Scripts that build scenes
## BEGIN
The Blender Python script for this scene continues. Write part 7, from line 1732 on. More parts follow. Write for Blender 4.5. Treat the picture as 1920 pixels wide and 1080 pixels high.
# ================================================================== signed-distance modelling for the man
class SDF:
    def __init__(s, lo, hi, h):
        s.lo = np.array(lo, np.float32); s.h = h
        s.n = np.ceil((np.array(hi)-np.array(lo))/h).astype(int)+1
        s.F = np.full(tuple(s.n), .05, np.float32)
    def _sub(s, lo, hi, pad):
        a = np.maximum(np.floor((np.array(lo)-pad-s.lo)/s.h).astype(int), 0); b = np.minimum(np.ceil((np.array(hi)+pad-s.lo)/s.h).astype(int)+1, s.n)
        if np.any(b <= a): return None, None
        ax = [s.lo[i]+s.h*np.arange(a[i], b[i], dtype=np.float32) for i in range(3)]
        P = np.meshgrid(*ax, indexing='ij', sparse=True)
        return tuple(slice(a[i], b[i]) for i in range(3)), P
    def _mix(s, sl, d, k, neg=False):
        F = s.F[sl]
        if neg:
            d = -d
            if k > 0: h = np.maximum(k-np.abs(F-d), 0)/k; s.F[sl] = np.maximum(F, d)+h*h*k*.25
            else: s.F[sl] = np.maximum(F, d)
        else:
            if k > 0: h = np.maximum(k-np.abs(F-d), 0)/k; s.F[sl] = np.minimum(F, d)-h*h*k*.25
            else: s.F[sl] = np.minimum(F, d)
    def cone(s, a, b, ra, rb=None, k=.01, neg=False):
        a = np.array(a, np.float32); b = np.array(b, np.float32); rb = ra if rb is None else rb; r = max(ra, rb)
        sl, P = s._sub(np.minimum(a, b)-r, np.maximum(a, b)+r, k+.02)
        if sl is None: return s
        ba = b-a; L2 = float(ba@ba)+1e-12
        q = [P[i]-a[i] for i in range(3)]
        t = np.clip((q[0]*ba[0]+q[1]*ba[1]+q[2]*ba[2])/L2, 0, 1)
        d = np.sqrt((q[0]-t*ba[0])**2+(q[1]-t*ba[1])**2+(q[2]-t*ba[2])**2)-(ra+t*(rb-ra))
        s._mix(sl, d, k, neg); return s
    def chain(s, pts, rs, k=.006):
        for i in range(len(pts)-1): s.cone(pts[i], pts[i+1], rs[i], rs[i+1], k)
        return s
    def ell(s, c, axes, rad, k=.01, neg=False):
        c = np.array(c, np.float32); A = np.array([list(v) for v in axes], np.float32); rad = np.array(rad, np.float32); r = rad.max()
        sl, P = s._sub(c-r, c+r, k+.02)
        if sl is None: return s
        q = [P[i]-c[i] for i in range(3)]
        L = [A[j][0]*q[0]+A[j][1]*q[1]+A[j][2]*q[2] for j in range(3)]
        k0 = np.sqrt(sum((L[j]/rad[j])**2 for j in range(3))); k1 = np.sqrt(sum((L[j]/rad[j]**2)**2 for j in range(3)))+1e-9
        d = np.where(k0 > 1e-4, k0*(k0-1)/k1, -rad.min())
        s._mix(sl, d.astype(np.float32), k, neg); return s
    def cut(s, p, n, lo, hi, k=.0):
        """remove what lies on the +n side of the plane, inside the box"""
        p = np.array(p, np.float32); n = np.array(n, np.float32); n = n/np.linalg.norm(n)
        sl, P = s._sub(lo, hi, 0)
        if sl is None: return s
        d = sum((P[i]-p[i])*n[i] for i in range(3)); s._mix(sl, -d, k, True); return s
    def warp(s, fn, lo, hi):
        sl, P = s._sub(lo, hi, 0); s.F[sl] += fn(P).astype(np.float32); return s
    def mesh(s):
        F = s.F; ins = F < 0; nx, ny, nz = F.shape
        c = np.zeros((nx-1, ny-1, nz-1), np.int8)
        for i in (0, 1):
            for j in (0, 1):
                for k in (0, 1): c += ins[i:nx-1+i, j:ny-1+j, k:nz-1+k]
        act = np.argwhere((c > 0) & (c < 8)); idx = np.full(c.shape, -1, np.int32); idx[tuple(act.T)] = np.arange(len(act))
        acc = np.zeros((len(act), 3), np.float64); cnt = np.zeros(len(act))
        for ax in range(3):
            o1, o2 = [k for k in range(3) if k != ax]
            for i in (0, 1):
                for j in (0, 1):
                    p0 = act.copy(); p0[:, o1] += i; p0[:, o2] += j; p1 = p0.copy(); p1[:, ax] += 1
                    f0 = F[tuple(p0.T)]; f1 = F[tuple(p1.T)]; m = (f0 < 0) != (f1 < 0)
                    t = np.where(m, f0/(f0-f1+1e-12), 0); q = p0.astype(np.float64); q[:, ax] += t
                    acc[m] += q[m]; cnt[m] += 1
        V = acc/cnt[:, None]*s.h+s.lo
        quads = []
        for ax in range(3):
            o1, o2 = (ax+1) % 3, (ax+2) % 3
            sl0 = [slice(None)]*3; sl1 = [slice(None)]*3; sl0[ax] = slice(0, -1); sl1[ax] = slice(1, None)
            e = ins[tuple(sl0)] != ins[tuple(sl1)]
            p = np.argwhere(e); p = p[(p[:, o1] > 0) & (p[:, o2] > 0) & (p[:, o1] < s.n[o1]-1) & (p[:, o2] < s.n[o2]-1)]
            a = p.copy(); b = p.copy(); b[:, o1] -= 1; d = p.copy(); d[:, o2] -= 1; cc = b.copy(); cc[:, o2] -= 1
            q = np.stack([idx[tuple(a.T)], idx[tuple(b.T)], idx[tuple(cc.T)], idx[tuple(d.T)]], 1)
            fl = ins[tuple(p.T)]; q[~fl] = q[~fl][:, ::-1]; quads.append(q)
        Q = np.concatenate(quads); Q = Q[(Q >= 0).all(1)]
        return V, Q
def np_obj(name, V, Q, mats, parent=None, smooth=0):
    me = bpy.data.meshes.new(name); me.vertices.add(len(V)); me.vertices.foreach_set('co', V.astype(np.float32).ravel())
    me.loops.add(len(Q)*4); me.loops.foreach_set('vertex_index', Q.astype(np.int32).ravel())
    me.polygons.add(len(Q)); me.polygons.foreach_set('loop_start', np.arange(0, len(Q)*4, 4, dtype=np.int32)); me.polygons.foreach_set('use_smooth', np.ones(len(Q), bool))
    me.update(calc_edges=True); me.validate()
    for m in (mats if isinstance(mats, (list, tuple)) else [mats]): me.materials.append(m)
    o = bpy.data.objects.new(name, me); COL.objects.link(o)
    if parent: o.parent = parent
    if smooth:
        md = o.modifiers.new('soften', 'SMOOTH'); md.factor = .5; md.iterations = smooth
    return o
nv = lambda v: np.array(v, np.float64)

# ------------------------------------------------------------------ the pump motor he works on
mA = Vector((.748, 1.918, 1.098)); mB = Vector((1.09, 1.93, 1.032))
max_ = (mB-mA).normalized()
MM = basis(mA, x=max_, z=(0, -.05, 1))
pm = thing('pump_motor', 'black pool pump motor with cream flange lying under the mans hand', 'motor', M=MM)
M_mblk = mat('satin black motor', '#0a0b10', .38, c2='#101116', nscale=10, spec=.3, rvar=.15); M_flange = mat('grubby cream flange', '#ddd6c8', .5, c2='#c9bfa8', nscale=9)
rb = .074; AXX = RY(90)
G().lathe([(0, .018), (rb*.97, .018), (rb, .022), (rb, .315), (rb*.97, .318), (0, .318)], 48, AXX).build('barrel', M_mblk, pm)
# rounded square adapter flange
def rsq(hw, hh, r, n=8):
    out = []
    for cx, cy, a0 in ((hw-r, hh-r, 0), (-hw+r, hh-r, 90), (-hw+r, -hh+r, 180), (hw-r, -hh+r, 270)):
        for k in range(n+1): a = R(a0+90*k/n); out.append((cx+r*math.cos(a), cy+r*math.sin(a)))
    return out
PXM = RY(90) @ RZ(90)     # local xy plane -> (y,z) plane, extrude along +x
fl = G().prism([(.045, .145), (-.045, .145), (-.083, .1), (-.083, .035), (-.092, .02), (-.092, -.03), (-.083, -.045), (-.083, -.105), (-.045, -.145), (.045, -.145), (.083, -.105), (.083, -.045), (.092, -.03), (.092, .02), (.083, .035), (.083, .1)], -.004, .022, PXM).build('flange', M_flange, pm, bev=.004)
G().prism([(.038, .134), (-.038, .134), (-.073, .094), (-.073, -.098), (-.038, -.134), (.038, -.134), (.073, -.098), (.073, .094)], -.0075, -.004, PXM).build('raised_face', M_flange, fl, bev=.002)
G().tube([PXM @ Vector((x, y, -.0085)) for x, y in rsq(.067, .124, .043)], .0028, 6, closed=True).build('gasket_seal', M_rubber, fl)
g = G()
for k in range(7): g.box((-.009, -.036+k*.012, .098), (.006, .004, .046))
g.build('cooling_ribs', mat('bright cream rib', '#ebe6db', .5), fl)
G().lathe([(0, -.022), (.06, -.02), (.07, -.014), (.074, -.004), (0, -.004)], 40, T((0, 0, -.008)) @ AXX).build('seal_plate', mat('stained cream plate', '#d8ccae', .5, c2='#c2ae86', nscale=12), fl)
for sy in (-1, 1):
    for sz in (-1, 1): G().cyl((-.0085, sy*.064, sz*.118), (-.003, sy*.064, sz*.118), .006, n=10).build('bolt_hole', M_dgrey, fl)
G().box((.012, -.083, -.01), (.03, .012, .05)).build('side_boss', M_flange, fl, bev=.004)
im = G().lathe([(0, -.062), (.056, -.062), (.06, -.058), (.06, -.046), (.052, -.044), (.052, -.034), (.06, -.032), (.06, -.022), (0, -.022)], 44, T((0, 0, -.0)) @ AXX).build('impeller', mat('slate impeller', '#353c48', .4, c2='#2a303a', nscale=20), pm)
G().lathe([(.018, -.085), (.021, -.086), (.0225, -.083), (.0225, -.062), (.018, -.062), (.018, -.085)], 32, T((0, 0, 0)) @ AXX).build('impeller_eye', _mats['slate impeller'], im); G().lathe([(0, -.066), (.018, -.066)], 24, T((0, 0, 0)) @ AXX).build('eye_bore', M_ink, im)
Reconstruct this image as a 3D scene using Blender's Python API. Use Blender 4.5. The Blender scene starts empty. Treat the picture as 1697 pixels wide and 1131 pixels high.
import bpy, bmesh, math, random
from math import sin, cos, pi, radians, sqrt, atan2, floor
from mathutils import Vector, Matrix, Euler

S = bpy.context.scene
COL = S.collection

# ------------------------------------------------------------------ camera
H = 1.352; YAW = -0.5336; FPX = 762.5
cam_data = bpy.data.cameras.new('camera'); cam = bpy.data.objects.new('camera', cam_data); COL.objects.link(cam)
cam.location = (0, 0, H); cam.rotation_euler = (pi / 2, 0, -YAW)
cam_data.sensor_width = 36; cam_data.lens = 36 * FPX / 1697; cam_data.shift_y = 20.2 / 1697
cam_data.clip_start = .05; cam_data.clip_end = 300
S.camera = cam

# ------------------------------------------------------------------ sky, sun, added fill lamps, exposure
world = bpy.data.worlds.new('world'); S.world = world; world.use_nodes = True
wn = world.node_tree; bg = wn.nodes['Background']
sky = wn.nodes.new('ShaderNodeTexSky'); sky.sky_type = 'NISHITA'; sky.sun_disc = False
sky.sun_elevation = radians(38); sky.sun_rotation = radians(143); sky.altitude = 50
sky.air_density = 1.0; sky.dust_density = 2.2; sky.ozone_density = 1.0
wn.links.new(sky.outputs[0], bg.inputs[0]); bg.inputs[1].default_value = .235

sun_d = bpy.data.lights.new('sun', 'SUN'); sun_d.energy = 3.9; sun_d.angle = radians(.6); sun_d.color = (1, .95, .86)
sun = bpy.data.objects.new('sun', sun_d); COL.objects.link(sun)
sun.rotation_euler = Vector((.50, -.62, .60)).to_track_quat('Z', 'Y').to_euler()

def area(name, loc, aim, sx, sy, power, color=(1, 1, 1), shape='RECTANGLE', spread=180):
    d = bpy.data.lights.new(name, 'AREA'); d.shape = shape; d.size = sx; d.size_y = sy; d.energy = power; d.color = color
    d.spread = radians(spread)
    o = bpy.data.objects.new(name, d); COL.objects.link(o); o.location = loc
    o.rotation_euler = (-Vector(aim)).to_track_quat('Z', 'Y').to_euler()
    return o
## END
» THE EXERCISE: Gather each line that holds "Python".

» OUTPUT OF THE EXERCISE:
The Blender Python script for this scene continues. Write part 7, from line 1732 on. More parts follow. Write for Blender 4.5. Treat the picture as 1920 pixels wide and 1080 pixels high.
Reconstruct this image as a 3D scene using Blender's Python API. Use Blender 4.5. The Blender scene starts empty. Treat the picture as 1697 pixels wide and 1131 pixels high.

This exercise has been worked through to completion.